La inseguridad es sin duda el problema de la actualidad más abordado y peor tratado. En la TV termina por ser una fuente de rating, a fuerza de panelistas a los gritos. Y la dirigencia política la mayoría de las veces lo encara al calor de la campaña, como un eslogan fácil pero superficial.
Otro sector de la política evita el tema como la lepra, porque cree que cualquier solución que propongan será una claudicación a sus ideas.
Así se abren dos estrategias, ambas igualmente inútiles para uno de los problema más ásperos que enfrenta la Argentina.
Pocas semanas atrás, como si nada, se informó que tres jefes distritales de La Matanza habían sido separados de la Policía Bonaerense acusados de formar parte de una organización que se dedicaba a los secuestros exprés, asaltos, robos de autos y venta de autopartes robadas.

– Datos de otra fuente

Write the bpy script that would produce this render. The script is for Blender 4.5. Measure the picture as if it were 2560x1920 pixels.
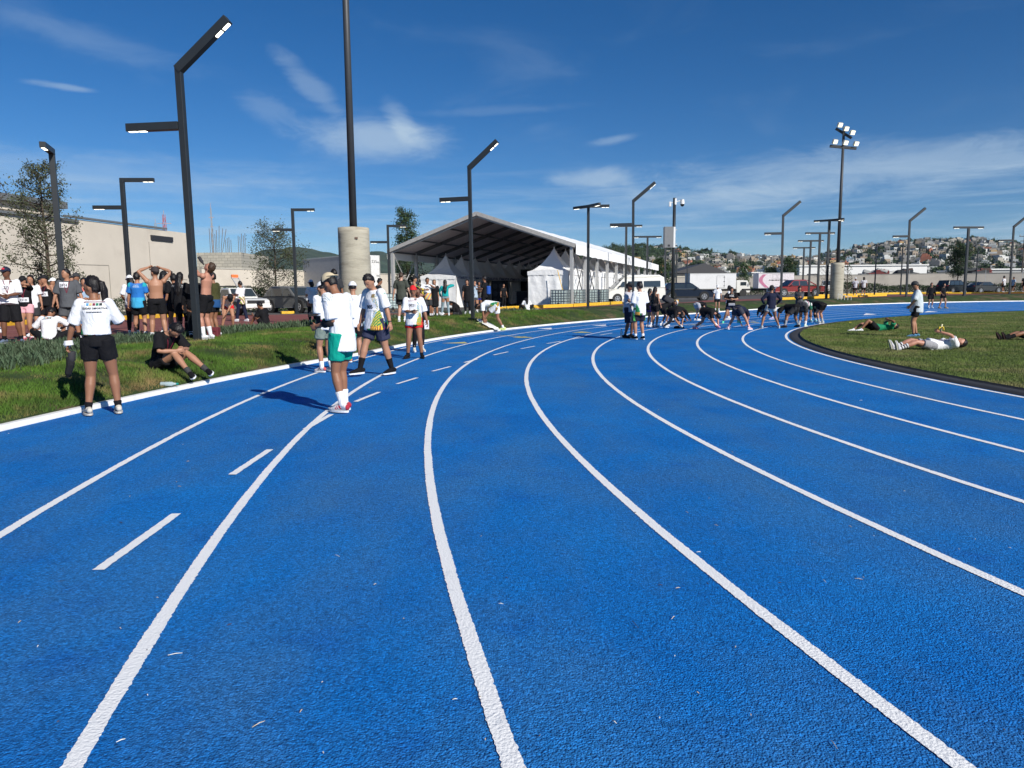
import bpy, bmesh, math, random
import numpy as np
from mathutils import Vector, Matrix, noise
from mathutils.bvhtree import BVHTree
R=math.radians; PI=math.pi
random.seed(7); rng=np.random.default_rng(7)
sc=bpy.context.scene
for o in list(bpy.data.objects): bpy.data.objects.remove(o)
col=sc.collection
# ---------------------------------------------------------------- camera
F=1814.0; PIT=R(7.0); ROL=-0.0082; H=1.40
Rv=Vector((1,0,0)); Uv=Vector((0,math.sin(PIT),math.cos(PIT))); Fv=Vector((0,math.cos(PIT),-math.sin(PIT)))
cr,sr=math.cos(ROL),math.sin(ROL)
CR=Rv*cr+Uv*sr; CU=-Rv*sr+Uv*cr
cam=bpy.data.cameras.new('camera'); co=bpy.data.objects.new('camera',cam); col.objects.link(co)
cam.sensor_width=36; cam.lens=F/2560*36; cam.clip_start=.05; cam.clip_end=9000
M=Matrix((CR,CU,-Fv)).transposed().to_4x4(); M.translation=Vector((0,0,H)); co.matrix_world=M
sc.camera=co
sc.render.resolution_x=1024; sc.render.resolution_y=768
vs=sc.view_settings; vs.view_transform='Standard'; vs.look='None'; vs.gamma=1; vs.exposure=0.12
# ---------------------------------------------------------------- world
SUN_EL=R(31.5); SUN_AZ=math.atan2(.63,-.775)     # azimuth clockwise from +y
w=bpy.data.worlds.new('World'); sc.world=w; w.use_nodes=True
nt=w.node_tree; nt.nodes.clear(); N=nt.nodes.new; Lk=nt.links.new
out=N('ShaderNodeOutputWorld'); bg=N('ShaderNodeBackground'); Lk(bg.outputs[0],out.inputs[0])
sky=N('ShaderNodeTexSky'); sky.sky_type='NISHITA'; sky.sun_disc=False
sky.sun_elevation=SUN_EL; sky.sun_rotation=SUN_AZ; sky.altitude=2000; sky.air_density=1.0; sky.dust_density=.35; sky.ozone_density=4.5
bg.inputs[1].default_value=.081
def wm(op,*a,clamp=False):
    n=N('ShaderNodeMath'); n.operation=op; n.use_clamp=clamp
    for i,v in enumerate(a):
        if isinstance(v,(int,float)): n.inputs[i].default_value=v
        else: Lk(v,n.inputs[i])
    return n.outputs[0]
def sstep(v,a,b):
    n=N('ShaderNodeMapRange'); n.interpolation_type='SMOOTHSTEP'; Lk(v,n.inputs[0])
    n.inputs[1].default_value=a; n.inputs[2].default_value=b; n.inputs[3].default_value=0; n.inputs[4].default_value=1
    return n.outputs[0]
tc=N('ShaderNodeTexCoord'); sx=N('ShaderNodeSeparateXYZ'); Lk(tc.outputs['Generated'],sx.inputs[0])
zz=wm('MAXIMUM',sx.outputs[2],0.02); hh=wm('SQRT',wm('SUBTRACT',1.0,wm('MULTIPLY',zz,zz)))
az=wm('ARCTAN2',sx.outputs[0],sx.outputs[1]); el=wm('DIVIDE',zz,hh)
cb=N('ShaderNodeCombineXYZ'); Lk(az,cb.inputs[0]); Lk(el,cb.inputs[1])
def wnoise(scale,sxyz,detail=6,rough=.6,dist=0,rot=0,loc=(0,0,0)):
    m=N('ShaderNodeMapping'); Lk(cb.outputs[0],m.inputs[0]); m.inputs[3].default_value=sxyz; m.inputs[2].default_value=(0,0,rot); m.inputs[1].default_value=loc
    n=N('ShaderNodeTexNoise'); Lk(m.outputs[0],n.inputs[0]); n.inputs['Scale'].default_value=scale; n.inputs['Detail'].default_value=detail
    n.inputs['Roughness'].default_value=rough; n.inputs['Distortion'].default_value=dist
    return n.outputs[0]
fine=wnoise(9,(1,3.0,1),10,.70,.5,rot=R(8))
wisp=wnoise(4.5,(1,2.6,1),7,.58,0.6,rot=R(-24),loc=(2.3,.7,0))
band=wnoise(7,(.8,9,1),8,.65,.4,rot=R(3),loc=(5,1,0))
def blob(u,v,ru,rv,tilt=0,nz_=1.5):
    du=wm('SUBTRACT',az,u); dv=wm('SUBTRACT',el,v)
    c,s=math.cos(tilt),math.sin(tilt)
    a=wm('DIVIDE',wm('ADD',wm('MULTIPLY',du,c),wm('MULTIPLY',dv,s)),ru); b=wm('DIVIDE',wm('SUBTRACT',wm('MULTIPLY',dv,c),wm('MULTIPLY',du,s)),rv)
    d=wm('SQRT',wm('ADD',wm('MULTIPLY',a,a),wm('MULTIPLY',b,b)))
    d=wm('ADD',d,wm('MULTIPLY',wm('SUBTRACT',fine,.5),nz_))
    return wm('SUBTRACT',1.0,sstep(d,.15,1.1))
cl=None
for (px,py,ru,rv,tl,am) in ((955,368,.115,.034,0,.60),(1020,330,.045,.02,-.9,.35),(810,262,.07,.018,-.75,.26),(700,310,.05,.02,-.4,.18),(1490,462,.075,.017,0,.5),(905,20,.022,.018,0,.5),(215,305,.040,.005,-.03,.35),(300,10,.05,.02,-.6,.20),(1540,372,.04,.007,.15,.3),(250,200,.16,.02,-.18,.12),(1240,300,.14,.008,.05,.10),(2200,470,.3,.035,0,.45),(1750,520,.2,.02,.03,.35),(240,480,.3,.03,0,.25)):
    q=wm('MULTIPLY',blob(math.atan((px-1280)/F),(740-py)/F,ru,rv,tl,1.25 if am>.55 else 1.9),am)
    cl=q if cl is None else wm('ADD',cl,q)
low=wm('MULTIPLY',wm('SUBTRACT',1.0,sstep(el,.07,.20)),wm('MULTIPLY',sstep(band,.42,.72),.5))
mid=wm('MULTIPLY',wm('SUBTRACT',1.0,sstep(el,.22,.5)),wm('MULTIPLY',sstep(wisp,.5,.85),.14))
cl=wm('MINIMUM',wm('ADD',wm('ADD',cl,low),mid),.85)
cl=wm('MULTIPLY',cl,sstep(el,0.0,.03))
# graded sky: the camera's saturated blue
hs=N('ShaderNodeHueSaturation'); Lk(sky.outputs[0],hs.inputs['Color']); hs.inputs['Saturation'].default_value=1.27; hs.inputs['Hue'].default_value=.504
mx=N('ShaderNodeMix'); mx.data_type='RGBA'; Lk(cl,mx.inputs[0]); Lk(hs.outputs[0],mx.inputs[6]); mx.inputs[7].default_value=(5.6,7.2,8.8,1)
Lk(mx.outputs[2],bg.inputs[0])
sd=bpy.data.lights.new('sun','SUN'); sd.energy=5.0; sd.angle=R(.5); sd.color=(1,.955,.88)
so=bpy.data.objects.new('sun',sd); col.objects.link(so)
sv=Vector((math.sin(SUN_AZ)*math.cos(SUN_EL),math.cos(SUN_AZ)*math.cos(SUN_EL),math.sin(SUN_EL)))
so.rotation_euler=sv.to_track_quat('Z','Y').to_euler(); so.location=(30,-30,40)
# ---------------------------------------------------------------- tagging and mesh helpers
def tag(o,label=None,cat=None,group=None,kind=None):
    for k,v in (('label',label),('category',cat),('group',group),('kind',kind)):
        if v: o[k]=v
    return o
def link(name,me,mats=None,parent=None,smooth=False):
    o=bpy.data.objects.new(name,me); col.objects.link(o)
    if mats is not None:
        for m in (mats if isinstance(mats,(list,tuple)) else [mats]): me.materials.append(m)
    if parent: o.parent=parent
    if smooth: me.shade_smooth()
    return o
def empty(name,loc=(0,0,0),rz=0):
    o=bpy.data.objects.new(name,None); col.objects.link(o); o.location=loc; o.rotation_euler=(0,0,rz); o.empty_display_size=.1; return o
class MB:
    """collects primitives and links them as ONE mesh object"""
    def __init__(s): s.v=[]; s.f=[]; s.mi=[]; s.m=0
    def add(s,vs,fs):
        n=len(s.v); s.v+= [tuple(v) for v in vs]; s.f+=[[i+n for i in f] for f in fs]; s.mi+=[s.m]*len(fs); return s
    def box(s,c,d,rz=0,mat=None):
        x,y,z=d[0]/2,d[1]/2,d[2]/2; cs,sn=math.cos(rz),math.sin(rz); vs=[]
        for (a,b,e) in ((-x,-y,-z),(x,-y,-z),(x,y,-z),(-x,y,-z),(-x,-y,z),(x,-y,z),(x,y,z),(-x,y,z)):
            if mat is not None: p=mat@Vector((a,b,e))+Vector(c); vs.append(p)
            else: vs.append((c[0]+a*cs-b*sn,c[1]+a*sn+b*cs,c[2]+e))
        return s.add(vs,[(0,3,2,1),(4,5,6,7),(0,1,5,4),(1,2,6,5),(2,3,7,6),(3,0,4,7)])
    def bar(s,a,b,w,h=None,up=(0,0,1)):
        a,b=Vector(a),Vector(b); h=h or w; d=(b-a); L=d.length; d.normalize(); u=Vector(up)
        if abs(d.dot(u))>.98: u=Vector((1,0,0))
        sd_=d.cross(u).normalized(); u=sd_.cross(d)
        m=Matrix((d,sd_,u)).transposed()
        return s.box((a+b)/2,(L,w,h),mat=m)
    def tube(s,pts,rad,n=8,caps=True):
        pts=[Vector(p) for p in pts]
        if isinstance(rad,(int,float)): rad=[rad]*len(pts)
        base=len(s.v); u=None; fs=[]; vs=[]
        for i,p in enumerate(pts):
            t=(pts[min(i+1,len(pts)-1)]-pts[max(i-1,0)])
            if t.length<1e-9: t=Vector((0,0,1))
            t.normalize()
            if u is None: u=t.cross(Vector((.31,.17,.93))).normalized()
            else: u=(u-t*u.dot(t)).normalized()
            w_=t.cross(u)
            for k in range(n):
                a=2*PI*k/n; vs.append(p+(u*math.cos(a)+w_*math.sin(a))*rad[i])
        for i in range(len(pts)-1):
            for k in range(n): fs.append((i*n+k,i*n+(k+1)%n,(i+1)*n+(k+1)%n,(i+1)*n+k))
        if caps: fs.append(tuple(range(n-1,-1,-1))); fs.append(tuple((len(pts)-1)*n+k for k in range(n)))
        return s.add(vs,fs)
    def prism(s,poly,y0,y1,axis='y'):
        n=len(poly); vs=[]
        for y in (y0,y1):
            for (a,b) in poly: vs.append((a,y,b) if axis=='y' else ((y,a,b) if axis=='x' else (a,b,y)))
        return s.add(vs,[tuple(range(n)),tuple(range(2*n-1,n-1,-1))]+[(i,(i+1)%n+0,n+(i+1)%n,n+i) for i in range(n)])
    def build(s,name,mats,parent=None,smooth=False,bevel=0,fix=True):
        me=bpy.data.meshes.new(name); me.from_pydata(s.v,[],s.f)
        for p,i in zip(me.polygons,s.mi): p.material_index=i
        if fix:
            b=bmesh.new(); b.from_mesh(me); bmesh.ops.recalc_face_normals(b,faces=b.faces[:]); b.to_mesh(me); b.free()
        o=link(name,me,mats,parent,smooth)
        if bevel:
            bm_=o.modifiers.new('bevel','BEVEL'); bm_.width=bevel; bm_.segments=2; bm_.limit_method='ANGLE'
        return o
def copy_tree(o,parent=None):
    c=o.copy(); col.objects.link(c); c.parent=parent
    for k in [x for x in bpy.data.objects if x.parent==o and x is not c]: copy_tree(k,c)
    return c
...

Como describió PERFIL al reconstruir la denuncia, el desmantelamiento de la banda policial dejó al descubierto que el sistema de recaudación ilegal de la policía de la provincia de Buenos Aires se mantenía intacto. Ahí precisamente reside el nudo de la convivencia que entrelaza la política con las fuerzas de seguridad.

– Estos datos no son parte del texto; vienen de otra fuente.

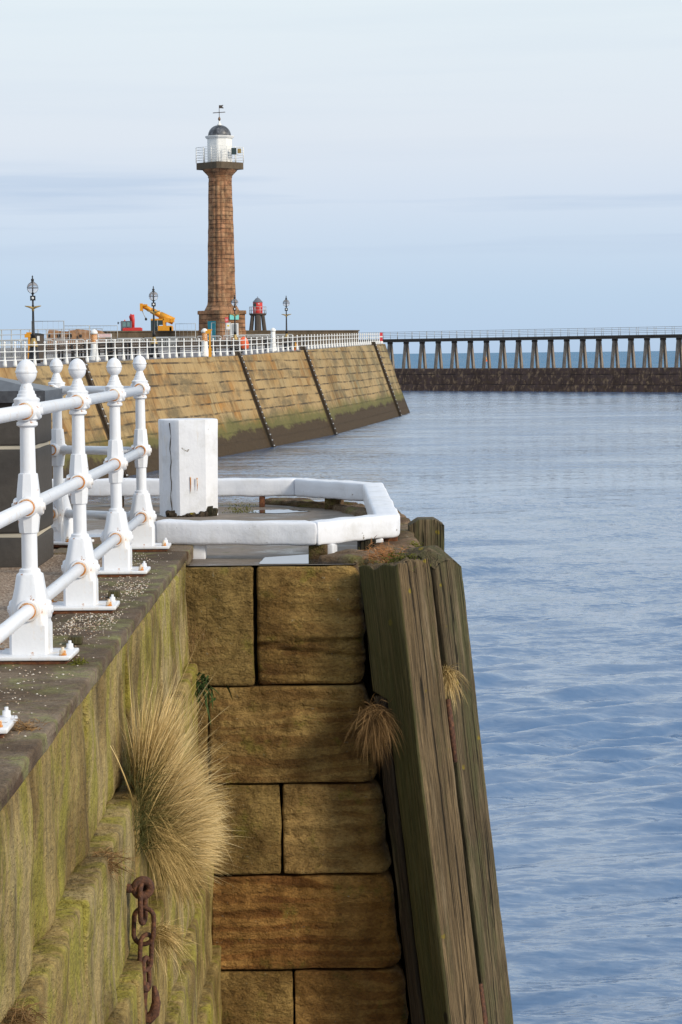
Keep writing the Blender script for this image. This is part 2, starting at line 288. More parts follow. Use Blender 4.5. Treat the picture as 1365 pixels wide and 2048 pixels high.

Al financiarse con el dinero de la ilegalidad, la dirigencia pierde cualquier autoridad para fijarle límites y reforzar los controles. Sin conducción política, la policía cae en la connivencia con el delito. Luego vienen las zonas liberadas, las bandas mixtas, los marginales contratados y por último, las víctimas, aquellas caras que luego se replican suplicantes en los carteles que sobrevuelan las marchas del dolor. Cuando ya es tarde.